┌──

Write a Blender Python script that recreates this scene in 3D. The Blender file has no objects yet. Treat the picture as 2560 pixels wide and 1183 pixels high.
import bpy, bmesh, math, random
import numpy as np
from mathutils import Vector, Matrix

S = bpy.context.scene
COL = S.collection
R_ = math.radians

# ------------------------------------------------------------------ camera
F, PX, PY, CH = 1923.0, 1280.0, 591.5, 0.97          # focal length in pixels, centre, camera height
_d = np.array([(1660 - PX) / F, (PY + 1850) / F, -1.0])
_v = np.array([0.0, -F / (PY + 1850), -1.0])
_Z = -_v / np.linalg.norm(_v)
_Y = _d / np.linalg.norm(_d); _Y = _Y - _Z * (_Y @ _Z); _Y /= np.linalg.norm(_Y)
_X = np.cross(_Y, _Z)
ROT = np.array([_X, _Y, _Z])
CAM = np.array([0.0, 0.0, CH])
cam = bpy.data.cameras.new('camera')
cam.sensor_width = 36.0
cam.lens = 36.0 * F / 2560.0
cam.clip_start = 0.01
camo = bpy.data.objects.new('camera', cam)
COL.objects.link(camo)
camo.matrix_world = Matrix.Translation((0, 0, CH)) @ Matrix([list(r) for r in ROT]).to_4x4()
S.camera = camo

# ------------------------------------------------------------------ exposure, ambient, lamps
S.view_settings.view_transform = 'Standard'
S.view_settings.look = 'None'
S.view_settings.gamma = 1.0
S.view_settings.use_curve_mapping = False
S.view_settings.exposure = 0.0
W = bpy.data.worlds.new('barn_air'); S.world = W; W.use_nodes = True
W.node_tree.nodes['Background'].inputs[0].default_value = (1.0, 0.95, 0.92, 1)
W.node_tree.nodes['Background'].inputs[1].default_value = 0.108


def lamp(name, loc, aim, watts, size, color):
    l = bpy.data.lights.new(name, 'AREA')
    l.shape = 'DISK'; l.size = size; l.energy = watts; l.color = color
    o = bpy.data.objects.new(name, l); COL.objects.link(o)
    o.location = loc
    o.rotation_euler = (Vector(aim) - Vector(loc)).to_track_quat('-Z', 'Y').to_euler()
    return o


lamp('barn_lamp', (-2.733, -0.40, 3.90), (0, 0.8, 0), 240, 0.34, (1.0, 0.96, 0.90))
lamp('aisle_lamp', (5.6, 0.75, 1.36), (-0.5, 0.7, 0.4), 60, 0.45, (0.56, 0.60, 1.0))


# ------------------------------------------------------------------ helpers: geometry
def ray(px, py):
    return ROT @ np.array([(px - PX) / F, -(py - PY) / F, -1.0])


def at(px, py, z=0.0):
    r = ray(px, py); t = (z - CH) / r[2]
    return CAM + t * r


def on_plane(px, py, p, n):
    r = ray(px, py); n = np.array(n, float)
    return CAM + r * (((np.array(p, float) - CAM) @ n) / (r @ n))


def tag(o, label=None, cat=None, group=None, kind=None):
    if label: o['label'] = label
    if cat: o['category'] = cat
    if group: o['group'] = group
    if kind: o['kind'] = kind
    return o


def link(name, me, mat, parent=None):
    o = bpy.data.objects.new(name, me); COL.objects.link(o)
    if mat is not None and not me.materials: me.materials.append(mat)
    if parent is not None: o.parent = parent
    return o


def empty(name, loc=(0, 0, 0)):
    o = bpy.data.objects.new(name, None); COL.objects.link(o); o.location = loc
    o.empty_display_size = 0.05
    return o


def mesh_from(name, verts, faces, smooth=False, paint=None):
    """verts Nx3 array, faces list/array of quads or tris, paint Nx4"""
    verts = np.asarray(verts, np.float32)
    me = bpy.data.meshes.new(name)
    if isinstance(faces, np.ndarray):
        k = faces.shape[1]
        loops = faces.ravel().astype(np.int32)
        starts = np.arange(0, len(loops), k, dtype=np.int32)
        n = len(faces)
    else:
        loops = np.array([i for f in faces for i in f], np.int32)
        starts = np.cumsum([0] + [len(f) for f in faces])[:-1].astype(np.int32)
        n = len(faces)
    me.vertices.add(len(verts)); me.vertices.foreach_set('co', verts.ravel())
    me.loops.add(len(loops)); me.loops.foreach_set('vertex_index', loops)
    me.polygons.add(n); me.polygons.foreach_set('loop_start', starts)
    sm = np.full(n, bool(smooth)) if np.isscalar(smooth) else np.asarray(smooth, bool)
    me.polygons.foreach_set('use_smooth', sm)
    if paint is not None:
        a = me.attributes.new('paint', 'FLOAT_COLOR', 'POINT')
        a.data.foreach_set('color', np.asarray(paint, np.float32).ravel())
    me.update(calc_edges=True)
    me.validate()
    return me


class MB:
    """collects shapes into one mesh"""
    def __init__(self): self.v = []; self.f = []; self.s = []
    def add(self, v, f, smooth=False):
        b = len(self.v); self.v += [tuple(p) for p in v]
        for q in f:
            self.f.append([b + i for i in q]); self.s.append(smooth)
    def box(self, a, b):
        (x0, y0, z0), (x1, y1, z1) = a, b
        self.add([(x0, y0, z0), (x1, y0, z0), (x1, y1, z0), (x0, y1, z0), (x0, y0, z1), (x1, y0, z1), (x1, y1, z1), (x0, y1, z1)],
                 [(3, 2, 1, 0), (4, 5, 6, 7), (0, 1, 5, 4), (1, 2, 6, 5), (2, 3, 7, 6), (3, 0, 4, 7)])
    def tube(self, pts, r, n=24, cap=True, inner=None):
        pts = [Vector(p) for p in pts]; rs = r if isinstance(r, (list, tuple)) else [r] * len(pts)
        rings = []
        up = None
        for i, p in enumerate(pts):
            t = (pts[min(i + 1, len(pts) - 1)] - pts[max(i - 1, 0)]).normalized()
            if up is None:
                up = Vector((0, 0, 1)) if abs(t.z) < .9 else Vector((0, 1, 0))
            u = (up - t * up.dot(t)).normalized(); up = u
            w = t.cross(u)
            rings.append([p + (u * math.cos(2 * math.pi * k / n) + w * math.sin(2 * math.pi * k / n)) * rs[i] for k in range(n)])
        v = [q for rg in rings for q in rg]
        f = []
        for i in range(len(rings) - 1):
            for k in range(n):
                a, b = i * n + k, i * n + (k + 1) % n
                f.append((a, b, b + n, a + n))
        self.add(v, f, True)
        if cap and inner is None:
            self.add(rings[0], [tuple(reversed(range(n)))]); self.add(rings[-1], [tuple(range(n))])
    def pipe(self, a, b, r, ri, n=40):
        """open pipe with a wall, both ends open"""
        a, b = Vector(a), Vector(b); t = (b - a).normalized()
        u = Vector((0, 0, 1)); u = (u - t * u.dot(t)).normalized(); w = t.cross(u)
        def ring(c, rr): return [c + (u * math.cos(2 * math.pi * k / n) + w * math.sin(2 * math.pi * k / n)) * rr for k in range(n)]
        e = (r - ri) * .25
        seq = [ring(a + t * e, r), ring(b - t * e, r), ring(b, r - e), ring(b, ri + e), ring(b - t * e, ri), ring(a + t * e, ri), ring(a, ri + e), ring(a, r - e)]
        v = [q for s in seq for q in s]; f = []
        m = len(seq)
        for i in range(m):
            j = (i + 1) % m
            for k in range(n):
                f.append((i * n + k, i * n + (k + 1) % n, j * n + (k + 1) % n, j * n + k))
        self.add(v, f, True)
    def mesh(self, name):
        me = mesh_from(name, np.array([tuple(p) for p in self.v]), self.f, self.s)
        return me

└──

- _YOUR GOAL_
Return the whole listing exactly, with every line included.

- _RESPONSE BELOW_
Write a Blender Python script that recreates this scene in 3D. The Blender file has no objects yet. Treat the picture as 2560 pixels wide and 1183 pixels high.
import bpy, bmesh, math, random
import numpy as np
from mathutils import Vector, Matrix

S = bpy.context.scene
COL = S.collection
R_ = math.radians

# ------------------------------------------------------------------ camera
F, PX, PY, CH = 1923.0, 1280.0, 591.5, 0.97          # focal length in pixels, centre, camera height
_d = np.array([(1660 - PX) / F, (PY + 1850) / F, -1.0])
_v = np.array([0.0, -F / (PY + 1850), -1.0])
_Z = -_v / np.linalg.norm(_v)
_Y = _d / np.linalg.norm(_d); _Y = _Y - _Z * (_Y @ _Z); _Y /= np.linalg.norm(_Y)
_X = np.cross(_Y, _Z)
ROT = np.array([_X, _Y, _Z])
CAM = np.array([0.0, 0.0, CH])
cam = bpy.data.cameras.new('camera')
cam.sensor_width = 36.0
cam.lens = 36.0 * F / 2560.0
cam.clip_start = 0.01
camo = bpy.data.objects.new('camera', cam)
COL.objects.link(camo)
camo.matrix_world = Matrix.Translation((0, 0, CH)) @ Matrix([list(r) for r in ROT]).to_4x4()
S.camera = camo

# ------------------------------------------------------------------ exposure, ambient, lamps
S.view_settings.view_transform = 'Standard'
S.view_settings.look = 'None'
S.view_settings.gamma = 1.0
S.view_settings.use_curve_mapping = False
S.view_settings.exposure = 0.0
W = bpy.data.worlds.new('barn_air'); S.world = W; W.use_nodes = True
W.node_tree.nodes['Background'].inputs[0].default_value = (1.0, 0.95, 0.92, 1)
W.node_tree.nodes['Background'].inputs[1].default_value = 0.108


def lamp(name, loc, aim, watts, size, color):
    l = bpy.data.lights.new(name, 'AREA')
    l.shape = 'DISK'; l.size = size; l.energy = watts; l.color = color
    o = bpy.data.objects.new(name, l); COL.objects.link(o)
    o.location = loc
    o.rotation_euler = (Vector(aim) - Vector(loc)).to_track_quat('-Z', 'Y').to_euler()
    return o


lamp('barn_lamp', (-2.733, -0.40, 3.90), (0, 0.8, 0), 240, 0.34, (1.0, 0.96, 0.90))
lamp('aisle_lamp', (5.6, 0.75, 1.36), (-0.5, 0.7, 0.4), 60, 0.45, (0.56, 0.60, 1.0))


# ------------------------------------------------------------------ helpers: geometry
def ray(px, py):
    return ROT @ np.array([(px - PX) / F, -(py - PY) / F, -1.0])


def at(px, py, z=0.0):
    r = ray(px, py); t = (z - CH) / r[2]
    return CAM + t * r


def on_plane(px, py, p, n):
    r = ray(px, py); n = np.array(n, float)
    return CAM + r * (((np.array(p, float) - CAM) @ n) / (r @ n))


def tag(o, label=None, cat=None, group=None, kind=None):
    if label: o['label'] = label
    if cat: o['category'] = cat
    if group: o['group'] = group
    if kind: o['kind'] = kind
    return o


def link(name, me, mat, parent=None):
    o = bpy.data.objects.new(name, me); COL.objects.link(o)
    if mat is not None and not me.materials: me.materials.append(mat)
    if parent is not None: o.parent = parent
    return o


def empty(name, loc=(0, 0, 0)):
    o = bpy.data.objects.new(name, None); COL.objects.link(o); o.location = loc
    o.empty_display_size = 0.05
    return o


def mesh_from(name, verts, faces, smooth=False, paint=None):
    """verts Nx3 array, faces list/array of quads or tris, paint Nx4"""
    verts = np.asarray(verts, np.float32)
    me = bpy.data.meshes.new(name)
    if isinstance(faces, np.ndarray):
        k = faces.shape[1]
        loops = faces.ravel().astype(np.int32)
        starts = np.arange(0, len(loops), k, dtype=np.int32)
        n = len(faces)
    else:
        loops = np.array([i for f in faces for i in f], np.int32)
        starts = np.cumsum([0] + [len(f) for f in faces])[:-1].astype(np.int32)
        n = len(faces)
    me.vertices.add(len(verts)); me.vertices.foreach_set('co', verts.ravel())
    me.loops.add(len(loops)); me.loops.foreach_set('vertex_index', loops)
    me.polygons.add(n); me.polygons.foreach_set('loop_start', starts)
    sm = np.full(n, bool(smooth)) if np.isscalar(smooth) else np.asarray(smooth, bool)
    me.polygons.foreach_set('use_smooth', sm)
    if paint is not None:
        a = me.attributes.new('paint', 'FLOAT_COLOR', 'POINT')
        a.data.foreach_set('color', np.asarray(paint, np.float32).ravel())
    me.update(calc_edges=True)
    me.validate()
    return me


class MB:
    """collects shapes into one mesh"""
    def __init__(self): self.v = []; self.f = []; self.s = []
    def add(self, v, f, smooth=False):
        b = len(self.v); self.v += [tuple(p) for p in v]
        for q in f:
            self.f.append([b + i for i in q]); self.s.append(smooth)
    def box(self, a, b):
        (x0, y0, z0), (x1, y1, z1) = a, b
        self.add([(x0, y0, z0), (x1, y0, z0), (x1, y1, z0), (x0, y1, z0), (x0, y0, z1), (x1, y0, z1), (x1, y1, z1), (x0, y1, z1)],
                 [(3, 2, 1, 0), (4, 5, 6, 7), (0, 1, 5, 4), (1, 2, 6, 5), (2, 3, 7, 6), (3, 0, 4, 7)])
    def tube(self, pts, r, n=24, cap=True, inner=None):
        pts = [Vector(p) for p in pts]; rs = r if isinstance(r, (list, tuple)) else [r] * len(pts)
        rings = []
        up = None
        for i, p in enumerate(pts):
            t = (pts[min(i + 1, len(pts) - 1)] - pts[max(i - 1, 0)]).normalized()
            if up is None:
                up = Vector((0, 0, 1)) if abs(t.z) < .9 else Vector((0, 1, 0))
            u = (up - t * up.dot(t)).normalized(); up = u
            w = t.cross(u)
            rings.append([p + (u * math.cos(2 * math.pi * k / n) + w * math.sin(2 * math.pi * k / n)) * rs[i] for k in range(n)])
        v = [q for rg in rings for q in rg]
        f = []
        for i in range(len(rings) - 1):
            for k in range(n):
                a, b = i * n + k, i * n + (k + 1) % n
                f.append((a, b, b + n, a + n))
        self.add(v, f, True)
        if cap and inner is None:
            self.add(rings[0], [tuple(reversed(range(n)))]); self.add(rings[-1], [tuple(range(n))])
    def pipe(self, a, b, r, ri, n=40):
        """open pipe with a wall, both ends open"""
        a, b = Vector(a), Vector(b); t = (b - a).normalized()
        u = Vector((0, 0, 1)); u = (u - t * u.dot(t)).normalized(); w = t.cross(u)
        def ring(c, rr): return [c + (u * math.cos(2 * math.pi * k / n) + w * math.sin(2 * math.pi * k / n)) * rr for k in range(n)]
        e = (r - ri) * .25
        seq = [ring(a + t * e, r), ring(b - t * e, r), ring(b, r - e), ring(b, ri + e), ring(b - t * e, ri), ring(a + t * e, ri), ring(a, ri + e), ring(a, r - e)]
        v = [q for s in seq for q in s]; f = []
        m = len(seq)
        for i in range(m):
            j = (i + 1) % m
            for k in range(n):
                f.append((i * n + k, i * n + (k + 1) % n, j * n + (k + 1) % n, j * n + k))
        self.add(v, f, True)
    def mesh(self, name):
        me = mesh_from(name, np.array([tuple(p) for p in self.v]), self.f, self.s)
        return me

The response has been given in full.